The news that Senate Banking Committee Chairman Chris Dodd (D-CT) is retiring has thrown some light back onto financial regulatory reform, which is slowly being molded by that committee’s members. While the committee is nearing agreement on some issues — such as the proper regulatory role for the Federal Reserve — the “key stumbling block” remains the Consumer Financial Protection Agency (CFPA).
During the House regulatory reform debate, Rep. Walt Minnick (D-ID) proposed an amendment that would have gutted the CFPA by turning it into a loose council within the existing regulatory framework. The Minnick proposal would make the CFPA into a conflicted, ineffectual body (Rep. Barney Frank (D-MA) called it “the bureaucratic version of the Christmas song”), which is exactly what the financial services industry would love to see. And the proposal was only narrowly defeated.

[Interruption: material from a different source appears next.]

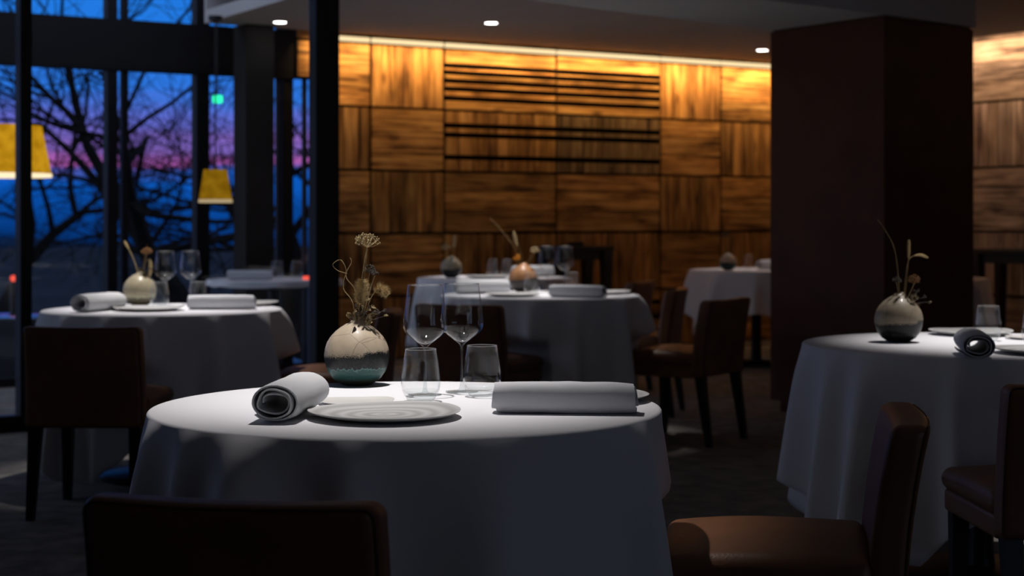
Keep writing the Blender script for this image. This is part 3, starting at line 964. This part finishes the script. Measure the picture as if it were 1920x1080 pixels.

Today, Financial Services Forum president Ron Nichols said on CNBC that his organization (which represents the 18 largest financial firms in the country) is actively pushing Minnick’s plan in the Senate:
We’ve talked to a lot of senators, on both sides of the aisle, who have seen what Walt Minnick has done. He is a conservative Democrat from Idaho and he proposed an amendment to the House bill that, instead of having a CFPA, would have a council — within each regulator would have an office of consumer protection and education that would get together, talk about best practices, talk about what they’re seeing in the marketplace, in lieu of a CFPA…It would marry consumer protection with the prudential regulator.
Watch it:
CNBC’s Becky Quick pointed out the obvious, noting that such a council would have “no real teeth in being able to implement anything.” Indeed, look at Nichols’ description of what the council would do — “talk” about this and that, but take no action.
Of course, the biggest financial firms in the country are loath to see a CFPA with rule-making and enforcement authority come into being. And they’re joined by Senate Republicans, who as Ryan Grim noted, “consider [the CFPA] as threatening as their current arch-nemesis regulator: the Environmental Protection Agency.” “From the Republican point of view, the idea of a separate agency is still anathema,” said Sen. Robert Bennett (R-UT).
But an independent agency with rule-writing and enforcement authority is exactly what we need to even the playing field between big banks and consumers. “For reform groups, this effort will not be successful without a stand-alone consumer agency,” said Graham Steele, policy counsel with Public Citizen’s Congress Watch. “These [bank] regulators repeatedly prioritized banks’ business practices over consumers’ financial security.” And only an independent agency that is on even-footing with the bank regulators can actively ensure that such pernicious practices don’t reemerge.